— TASK INSTRUCTIONS —
Exactly repeat the material, dropping only the pictures.

— INFORMATION SHOWN —
/---

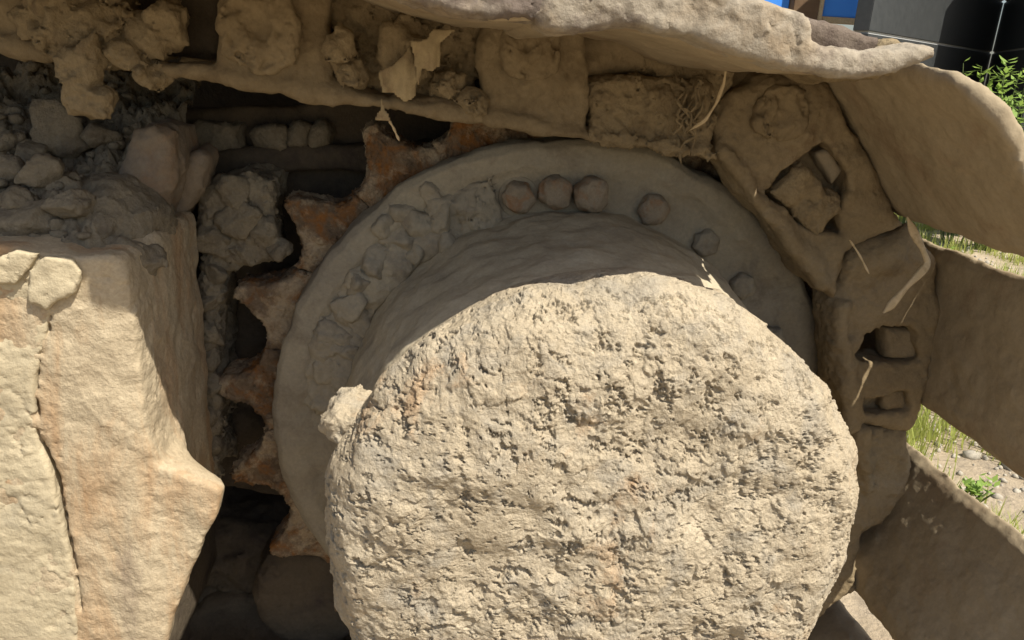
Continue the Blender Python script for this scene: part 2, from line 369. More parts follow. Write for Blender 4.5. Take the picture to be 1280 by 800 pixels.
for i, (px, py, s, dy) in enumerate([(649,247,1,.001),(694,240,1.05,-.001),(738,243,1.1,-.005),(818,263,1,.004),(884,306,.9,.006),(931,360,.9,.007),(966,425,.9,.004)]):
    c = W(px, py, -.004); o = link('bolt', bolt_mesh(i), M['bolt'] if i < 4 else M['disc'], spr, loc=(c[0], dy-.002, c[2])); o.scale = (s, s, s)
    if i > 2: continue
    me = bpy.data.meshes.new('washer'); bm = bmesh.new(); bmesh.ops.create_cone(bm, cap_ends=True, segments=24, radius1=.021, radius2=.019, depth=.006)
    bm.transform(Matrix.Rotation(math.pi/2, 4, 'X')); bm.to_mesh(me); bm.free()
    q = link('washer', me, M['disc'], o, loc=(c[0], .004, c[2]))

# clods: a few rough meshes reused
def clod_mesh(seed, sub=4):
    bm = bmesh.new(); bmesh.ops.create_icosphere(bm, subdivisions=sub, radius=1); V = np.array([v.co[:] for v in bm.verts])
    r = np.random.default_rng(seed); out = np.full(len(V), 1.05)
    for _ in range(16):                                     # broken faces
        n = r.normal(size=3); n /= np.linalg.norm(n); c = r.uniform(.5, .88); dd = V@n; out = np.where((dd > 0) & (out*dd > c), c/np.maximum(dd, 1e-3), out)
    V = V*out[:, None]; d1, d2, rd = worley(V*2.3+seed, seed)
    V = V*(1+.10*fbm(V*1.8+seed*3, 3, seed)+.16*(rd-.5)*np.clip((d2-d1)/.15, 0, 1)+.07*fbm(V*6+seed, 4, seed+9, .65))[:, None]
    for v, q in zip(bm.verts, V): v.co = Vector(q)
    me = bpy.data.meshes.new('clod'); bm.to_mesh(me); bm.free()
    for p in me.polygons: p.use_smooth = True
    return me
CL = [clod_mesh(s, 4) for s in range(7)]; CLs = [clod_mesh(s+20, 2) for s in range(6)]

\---

— FULL RESPONSE —
Continue the Blender Python script for this scene: part 2, from line 369. More parts follow. Write for Blender 4.5. Take the picture to be 1280 by 800 pixels.
for i, (px, py, s, dy) in enumerate([(649,247,1,.001),(694,240,1.05,-.001),(738,243,1.1,-.005),(818,263,1,.004),(884,306,.9,.006),(931,360,.9,.007),(966,425,.9,.004)]):
    c = W(px, py, -.004); o = link('bolt', bolt_mesh(i), M['bolt'] if i < 4 else M['disc'], spr, loc=(c[0], dy-.002, c[2])); o.scale = (s, s, s)
    if i > 2: continue
    me = bpy.data.meshes.new('washer'); bm = bmesh.new(); bmesh.ops.create_cone(bm, cap_ends=True, segments=24, radius1=.021, radius2=.019, depth=.006)
    bm.transform(Matrix.Rotation(math.pi/2, 4, 'X')); bm.to_mesh(me); bm.free()
    q = link('washer', me, M['disc'], o, loc=(c[0], .004, c[2]))

# clods: a few rough meshes reused
def clod_mesh(seed, sub=4):
    bm = bmesh.new(); bmesh.ops.create_icosphere(bm, subdivisions=sub, radius=1); V = np.array([v.co[:] for v in bm.verts])
    r = np.random.default_rng(seed); out = np.full(len(V), 1.05)
    for _ in range(16):                                     # broken faces
        n = r.normal(size=3); n /= np.linalg.norm(n); c = r.uniform(.5, .88); dd = V@n; out = np.where((dd > 0) & (out*dd > c), c/np.maximum(dd, 1e-3), out)
    V = V*out[:, None]; d1, d2, rd = worley(V*2.3+seed, seed)
    V = V*(1+.10*fbm(V*1.8+seed*3, 3, seed)+.16*(rd-.5)*np.clip((d2-d1)/.15, 0, 1)+.07*fbm(V*6+seed, 4, seed+9, .65))[:, None]
    for v, q in zip(bm.verts, V): v.co = Vector(q)
    me = bpy.data.meshes.new('clod'); bm.to_mesh(me); bm.free()
    for p in me.polygons: p.use_smooth = True
    return me
CL = [clod_mesh(s, 4) for s in range(7)]; CLs = [clod_mesh(s+20, 2) for s in range(6)]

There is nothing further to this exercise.